È un "amarcord" felliniano, memoria che forma la coscienza.
Il bambino Grisancich spiava il mondo nella soffitta in cui abitava da un abbaino, a volte tenuto su dalle braccia forti della madre, finché lei lo reggeva. Da lì il futuro poeta scopriva il mare meraviglioso in lontananza, da lì giungevano i rumori carichi di promesse... ma quale sarebbe stato l’avvenire? Il lavoro, l’arte, la donna più amata scomparsa prematuramente, una figlia, il padre anziano quasi cieco che, nelle ultime pagine, scruta dalla finestra i movimenti della via e nutre i passeri... padre e figlio accomunati, entrambi aggrappati a un riquadro salvifico.
Perché si vive? Vivere è contemplare? È attendere? Che sarà mai questo futuro agognato? Il testo pone domande di sapore leopardiano (A Silvia); scaturiscono da una prosa limpida, sintetica, che non teme il sentimento e non decade in sbavature né in eccessi, fluida come una canzone, di un equilibrio perfetto.

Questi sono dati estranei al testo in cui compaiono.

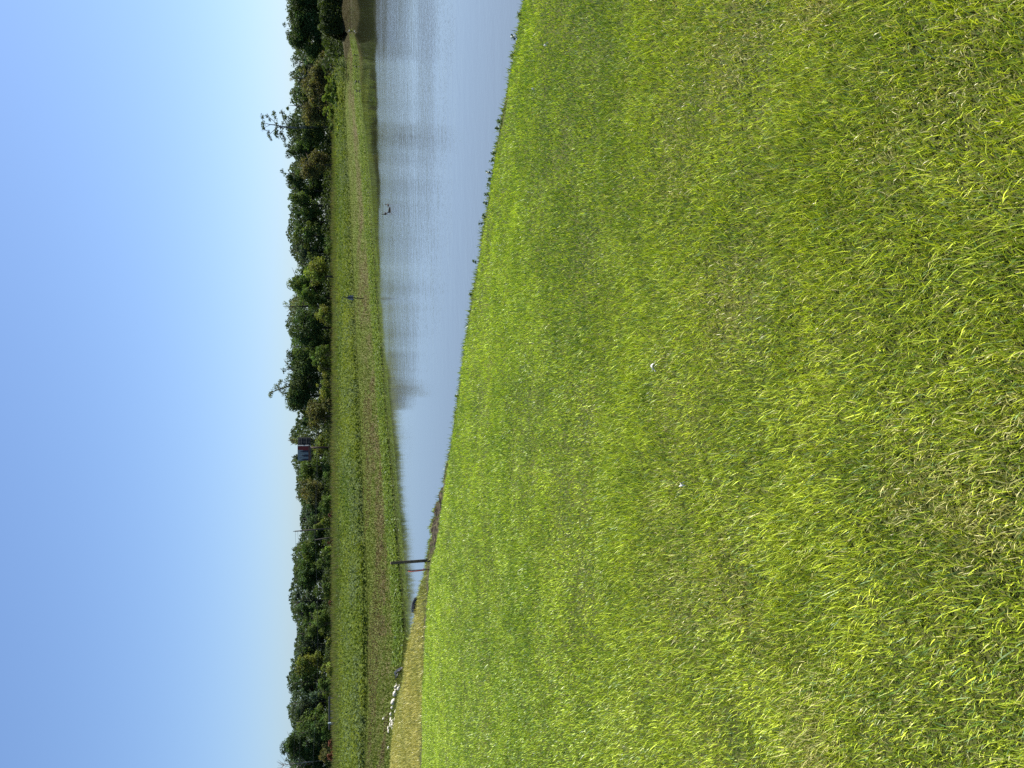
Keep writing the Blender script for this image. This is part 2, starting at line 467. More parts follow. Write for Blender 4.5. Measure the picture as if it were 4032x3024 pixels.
FAR_SHORE = [(-1500,1376),(-600,1378),(0,1383),(127,1385),(217,1402),(262,1404),(330,1408),(474,1421),(542,1432),(708,1446),(925,1463),(1106,1479),(1200,1484),(1380,1502),
             (1562,1513),(1800,1535),(2017,1553),(2234,1571),(2400,1586),(2532,1593),(2600,1599)]
BANK_TOP = [(-1500,1340),(-600,1342),(0,1346),(130,1350),(250,1364),(400,1358),(600,1369),(725,1376),(835,1381),(1016,1390),(1200,1397),(1400,1407),(1600,1417),(1800,1426),
            (2000,1432),(2200,1443),(2400,1449),(2600,1448),(2750,1445),(2870,1441),(3024,1437),(3600,1425),(4600,1410)]
def shore_dist(ypx):
    """ground distance Y of the far waterline along the ray column ypx"""
    v = np.interp(ypx, [a for a, _ in FAR_SHORE], [b for _, b in FAR_SHORE])
    return v
ycols = np.linspace(-1500, 4600, 620)
def wy(ypx, v, z):
    p = on_z(ypx, v, z); return p.x, p.y
# water sheet in a fan of columns, with real ripples whose height follows the breeze
CALM = [(-1500,1470),(0,1476),(300,1478),(600,1488),(925,1491),(1200,1497),(1350,1500),(1480,1530),(1800,1566),(2100,1590),(2600,1618)]   # edge of the sheltered water
wcol = np.concatenate([np.linspace(-1500, -320, 60)[:-1], np.linspace(-320, 2650, 1050), np.linspace(2650, 4600, 60)[1:]])
NR = 760
dxs, ycs, dss = [], [], []
for yp in wcol:
    p = on_z(yp, float(shore_dist(yp)), WATER)
    dxs.append(p.x / p.y); dss.append(p.y + 5.0)
    ycs.append(on_z(yp, float(np.interp(yp, [a for a, _ in CALM], [b for _, b in CALM])), WATER).y)
dxs, ycs, dss = np.array(dxs)[:, None], np.array(ycs)[:, None], np.array(dss)[:, None]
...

Un capitolo, o quadro, il numero 29, dato dalla parola Il sottomarino, annuncia il numero 30, conclusivo. Il 30 è un testo "short" di una pagina, alla maniera degli ultimi racconti di Borges, di un lirismo da brivido: il bambino sogna di rifugiarsi in fondo al mare con i suoi giochi e libri preferiti. Ne riemerge dopo decenni. Il mondo è mutato e non è quello sognato. Non resta che ritornare nel fondo:
"E, improvvisamente, sentirsi un povero bambino col cuore gonfio di nostalgia".
Sentiamo ancora echi leopardiani, ritorno al tempo non tempo eterno delle grandi illusioni.
La vita è sogno? Sì, risponde Calderón de la Barca. La vita è letteratura? Sì, risponde Oscar Wilde, che alla compagnia di tante persone preferiva i personaggi della Commedia umana di Honoré de Balzac.
Possediamo tutti un sottomarino-rifugio; e la nostalgia è "topos" della psiche, indelebile.